In villages with greater access to community radio, where people are more informed about the value of services, they are more likely to invest their own, private resources in health and education. More informed households are more likely to purchase bed nets from government officials, paying for this public health good to combat malaria, even though nets are supposed to be distributed free. More informed parents contribute tuition for their children’s education and buy textbooks, even though policy changes have formally eliminated tuition payments in primary schools.

That is, community radio has an important impact—it informs citizens about the value of health and education, and effects beneficial changes in their behavior, making them more accountable to themselves for taking appropriate actions towards development. Because of this, a final development outcome—child literacy rates—is higher in villages with greater access to community radio.

However, community radio does not enable citizens to receive greater benefits from public spending—more informed citizens do not receive more inputs for the village public school, nor do they receive more bed nets from the country’s malaria eradication program. In the case of household payments for bed nets, the data are not sufficient to examine whether local officials retain the payments as rents, or finance other improvements in local health services.  Other research has interpreted the evidence that local officials do not follow centrally-set rules as a sign of “local capture”.  Such an interpretation is possible here, as well, since international donors, who are significant sources of bed nets provided by African governments, prefer free distribution to the poor. These results are surprising, however, since they point to greater divergence from centrally-set rules precisely in locales where citizens are better informed.
 
An earlier example of citizens fending for themselves in procuring health and education, and letting governments off the hook, seems topical now. In Nigeria, when the local government failed to pay the salaries of  community-based health workers, health service provision did not decline. Instead, through the private effort of health workers and with the support of the community, health services were provided outside of the public health facility.
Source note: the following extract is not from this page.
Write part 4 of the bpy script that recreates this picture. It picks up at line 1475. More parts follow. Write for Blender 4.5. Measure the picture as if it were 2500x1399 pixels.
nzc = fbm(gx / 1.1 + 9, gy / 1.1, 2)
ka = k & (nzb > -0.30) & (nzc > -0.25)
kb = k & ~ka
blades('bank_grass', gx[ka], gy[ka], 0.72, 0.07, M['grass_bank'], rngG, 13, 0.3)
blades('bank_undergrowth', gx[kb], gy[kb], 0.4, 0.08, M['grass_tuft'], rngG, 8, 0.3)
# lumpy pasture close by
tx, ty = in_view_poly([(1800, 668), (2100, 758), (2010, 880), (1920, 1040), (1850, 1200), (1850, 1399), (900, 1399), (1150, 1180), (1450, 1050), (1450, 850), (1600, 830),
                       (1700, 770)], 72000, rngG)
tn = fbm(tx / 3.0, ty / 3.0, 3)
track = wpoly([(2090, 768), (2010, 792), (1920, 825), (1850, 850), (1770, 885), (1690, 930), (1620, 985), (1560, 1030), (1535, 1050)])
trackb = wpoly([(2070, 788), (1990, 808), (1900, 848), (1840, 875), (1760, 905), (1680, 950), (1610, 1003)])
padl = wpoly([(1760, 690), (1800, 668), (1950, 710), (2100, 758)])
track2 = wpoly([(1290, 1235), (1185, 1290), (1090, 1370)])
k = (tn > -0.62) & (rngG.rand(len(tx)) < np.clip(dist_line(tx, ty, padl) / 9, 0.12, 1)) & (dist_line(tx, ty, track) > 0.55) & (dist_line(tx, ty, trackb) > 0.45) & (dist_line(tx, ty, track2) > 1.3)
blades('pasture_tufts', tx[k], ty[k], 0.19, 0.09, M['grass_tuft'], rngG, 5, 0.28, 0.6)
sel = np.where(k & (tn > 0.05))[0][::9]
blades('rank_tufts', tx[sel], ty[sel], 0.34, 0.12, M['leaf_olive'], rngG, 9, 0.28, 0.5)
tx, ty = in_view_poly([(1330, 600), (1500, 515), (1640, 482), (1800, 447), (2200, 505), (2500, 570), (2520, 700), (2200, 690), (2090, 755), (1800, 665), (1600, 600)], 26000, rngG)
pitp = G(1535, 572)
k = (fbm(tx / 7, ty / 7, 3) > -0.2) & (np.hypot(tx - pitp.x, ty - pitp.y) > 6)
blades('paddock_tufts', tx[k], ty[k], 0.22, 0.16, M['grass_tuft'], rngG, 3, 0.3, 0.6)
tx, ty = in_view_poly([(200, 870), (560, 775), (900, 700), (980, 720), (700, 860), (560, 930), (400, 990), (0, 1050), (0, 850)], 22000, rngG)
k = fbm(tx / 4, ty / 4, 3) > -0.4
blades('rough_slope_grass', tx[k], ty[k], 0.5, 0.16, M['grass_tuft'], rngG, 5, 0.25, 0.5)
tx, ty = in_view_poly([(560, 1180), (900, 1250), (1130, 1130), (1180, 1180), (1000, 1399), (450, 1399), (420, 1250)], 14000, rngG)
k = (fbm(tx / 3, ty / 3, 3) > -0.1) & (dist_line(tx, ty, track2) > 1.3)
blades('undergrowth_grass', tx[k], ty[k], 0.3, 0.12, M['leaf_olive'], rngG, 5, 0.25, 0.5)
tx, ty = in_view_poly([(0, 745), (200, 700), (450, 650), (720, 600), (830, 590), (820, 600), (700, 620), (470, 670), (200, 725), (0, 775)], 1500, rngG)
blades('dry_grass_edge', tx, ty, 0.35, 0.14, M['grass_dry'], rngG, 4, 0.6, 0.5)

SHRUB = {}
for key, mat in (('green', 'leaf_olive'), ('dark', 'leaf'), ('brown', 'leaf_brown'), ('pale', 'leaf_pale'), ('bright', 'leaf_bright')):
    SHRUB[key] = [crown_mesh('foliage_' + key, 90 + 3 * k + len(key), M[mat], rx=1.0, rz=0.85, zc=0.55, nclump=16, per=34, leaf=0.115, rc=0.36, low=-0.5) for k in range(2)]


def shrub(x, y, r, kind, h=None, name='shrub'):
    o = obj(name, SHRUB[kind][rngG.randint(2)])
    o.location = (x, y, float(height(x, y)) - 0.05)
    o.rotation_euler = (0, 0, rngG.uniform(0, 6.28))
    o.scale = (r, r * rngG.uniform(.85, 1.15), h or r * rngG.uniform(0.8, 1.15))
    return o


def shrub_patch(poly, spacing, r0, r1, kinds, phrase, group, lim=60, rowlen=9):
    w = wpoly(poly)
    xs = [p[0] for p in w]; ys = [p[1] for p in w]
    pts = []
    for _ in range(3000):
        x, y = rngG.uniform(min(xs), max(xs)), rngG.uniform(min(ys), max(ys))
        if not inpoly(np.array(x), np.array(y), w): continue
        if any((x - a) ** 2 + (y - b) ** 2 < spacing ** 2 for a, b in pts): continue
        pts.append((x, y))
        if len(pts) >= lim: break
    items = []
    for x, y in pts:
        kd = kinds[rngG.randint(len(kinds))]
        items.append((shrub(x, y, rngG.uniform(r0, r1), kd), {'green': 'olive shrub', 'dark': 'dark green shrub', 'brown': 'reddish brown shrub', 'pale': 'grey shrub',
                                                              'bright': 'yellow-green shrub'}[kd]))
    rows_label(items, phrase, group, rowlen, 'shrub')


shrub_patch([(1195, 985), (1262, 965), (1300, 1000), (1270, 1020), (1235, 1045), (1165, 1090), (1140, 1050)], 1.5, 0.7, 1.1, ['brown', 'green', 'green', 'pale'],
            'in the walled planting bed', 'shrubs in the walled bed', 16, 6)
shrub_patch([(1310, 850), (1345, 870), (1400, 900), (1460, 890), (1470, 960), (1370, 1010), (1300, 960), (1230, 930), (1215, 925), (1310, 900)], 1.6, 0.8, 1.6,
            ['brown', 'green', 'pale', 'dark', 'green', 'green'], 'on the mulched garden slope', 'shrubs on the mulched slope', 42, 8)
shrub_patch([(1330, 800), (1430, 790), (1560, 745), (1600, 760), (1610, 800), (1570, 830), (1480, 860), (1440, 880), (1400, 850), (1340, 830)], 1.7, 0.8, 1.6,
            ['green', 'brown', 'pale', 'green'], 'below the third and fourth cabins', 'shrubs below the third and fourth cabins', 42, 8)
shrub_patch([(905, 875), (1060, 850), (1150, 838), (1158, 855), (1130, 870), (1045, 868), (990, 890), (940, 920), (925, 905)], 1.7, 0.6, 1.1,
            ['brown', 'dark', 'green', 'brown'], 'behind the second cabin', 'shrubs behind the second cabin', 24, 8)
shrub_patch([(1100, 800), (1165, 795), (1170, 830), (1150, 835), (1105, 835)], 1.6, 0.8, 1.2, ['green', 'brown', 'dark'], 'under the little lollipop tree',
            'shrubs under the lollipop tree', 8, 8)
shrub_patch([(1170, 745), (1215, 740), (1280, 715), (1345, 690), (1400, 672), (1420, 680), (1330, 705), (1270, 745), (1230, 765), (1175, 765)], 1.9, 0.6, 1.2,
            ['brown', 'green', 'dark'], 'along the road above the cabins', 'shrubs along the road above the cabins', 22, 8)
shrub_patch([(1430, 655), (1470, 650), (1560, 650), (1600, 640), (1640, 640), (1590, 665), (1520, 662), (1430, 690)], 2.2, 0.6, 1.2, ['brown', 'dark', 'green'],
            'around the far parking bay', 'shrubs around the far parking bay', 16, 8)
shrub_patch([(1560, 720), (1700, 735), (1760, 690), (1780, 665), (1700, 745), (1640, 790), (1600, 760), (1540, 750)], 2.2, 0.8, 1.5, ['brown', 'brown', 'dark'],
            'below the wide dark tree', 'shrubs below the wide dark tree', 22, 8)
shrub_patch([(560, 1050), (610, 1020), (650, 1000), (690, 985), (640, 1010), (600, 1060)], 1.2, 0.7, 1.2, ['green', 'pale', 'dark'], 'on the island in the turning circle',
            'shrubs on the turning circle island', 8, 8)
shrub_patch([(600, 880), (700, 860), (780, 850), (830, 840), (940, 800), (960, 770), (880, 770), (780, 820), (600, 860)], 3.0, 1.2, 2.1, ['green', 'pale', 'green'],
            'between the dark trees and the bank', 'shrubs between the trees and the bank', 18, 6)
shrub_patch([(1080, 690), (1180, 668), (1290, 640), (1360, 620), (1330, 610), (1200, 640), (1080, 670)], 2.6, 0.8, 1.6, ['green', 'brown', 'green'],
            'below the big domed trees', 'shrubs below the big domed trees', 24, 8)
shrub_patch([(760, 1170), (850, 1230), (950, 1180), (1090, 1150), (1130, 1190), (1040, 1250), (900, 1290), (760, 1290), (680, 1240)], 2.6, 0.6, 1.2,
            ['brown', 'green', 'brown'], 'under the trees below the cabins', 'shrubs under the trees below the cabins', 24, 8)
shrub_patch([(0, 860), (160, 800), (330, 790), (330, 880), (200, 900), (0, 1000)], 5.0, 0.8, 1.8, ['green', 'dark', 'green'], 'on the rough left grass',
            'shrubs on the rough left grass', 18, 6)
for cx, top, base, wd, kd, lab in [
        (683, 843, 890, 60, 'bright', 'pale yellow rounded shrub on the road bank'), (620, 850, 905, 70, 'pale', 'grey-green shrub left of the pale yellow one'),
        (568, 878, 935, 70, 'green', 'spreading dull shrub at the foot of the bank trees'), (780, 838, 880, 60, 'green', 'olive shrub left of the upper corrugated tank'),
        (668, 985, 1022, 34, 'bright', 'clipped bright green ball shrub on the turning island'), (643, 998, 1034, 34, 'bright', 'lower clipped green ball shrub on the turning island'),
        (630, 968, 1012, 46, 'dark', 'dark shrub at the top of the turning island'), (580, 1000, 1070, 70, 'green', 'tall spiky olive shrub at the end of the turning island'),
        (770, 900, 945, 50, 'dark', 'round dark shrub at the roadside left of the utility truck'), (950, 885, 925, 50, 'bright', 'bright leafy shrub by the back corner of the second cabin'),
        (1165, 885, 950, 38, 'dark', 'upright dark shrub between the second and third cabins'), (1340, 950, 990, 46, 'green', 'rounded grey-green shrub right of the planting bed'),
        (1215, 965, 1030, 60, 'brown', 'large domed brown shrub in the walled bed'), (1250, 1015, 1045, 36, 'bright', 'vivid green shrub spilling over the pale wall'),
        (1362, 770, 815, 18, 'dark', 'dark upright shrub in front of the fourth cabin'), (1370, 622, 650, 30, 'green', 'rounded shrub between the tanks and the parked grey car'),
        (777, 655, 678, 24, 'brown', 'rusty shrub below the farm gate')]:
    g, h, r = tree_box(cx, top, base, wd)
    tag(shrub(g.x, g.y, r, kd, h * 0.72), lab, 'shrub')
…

How can information initiatives be tailored to improve government accountability? Even rigorous impact evaluations don’t provide sufficient answers to this question, because they neither focus on the “mechanisms” of impact (“why did the outcome happen?”), nor on the design of the intervention. In addition to impact evaluations, we need more basic research underpinning the design of interventions—what accountability problem is being addressed, and how will it be overcome?

Without this, we won’t have evidence-based tools to improve government accountability and address citizen disaffection. And we won't know how to manage policy reforms in a climate of popular protests.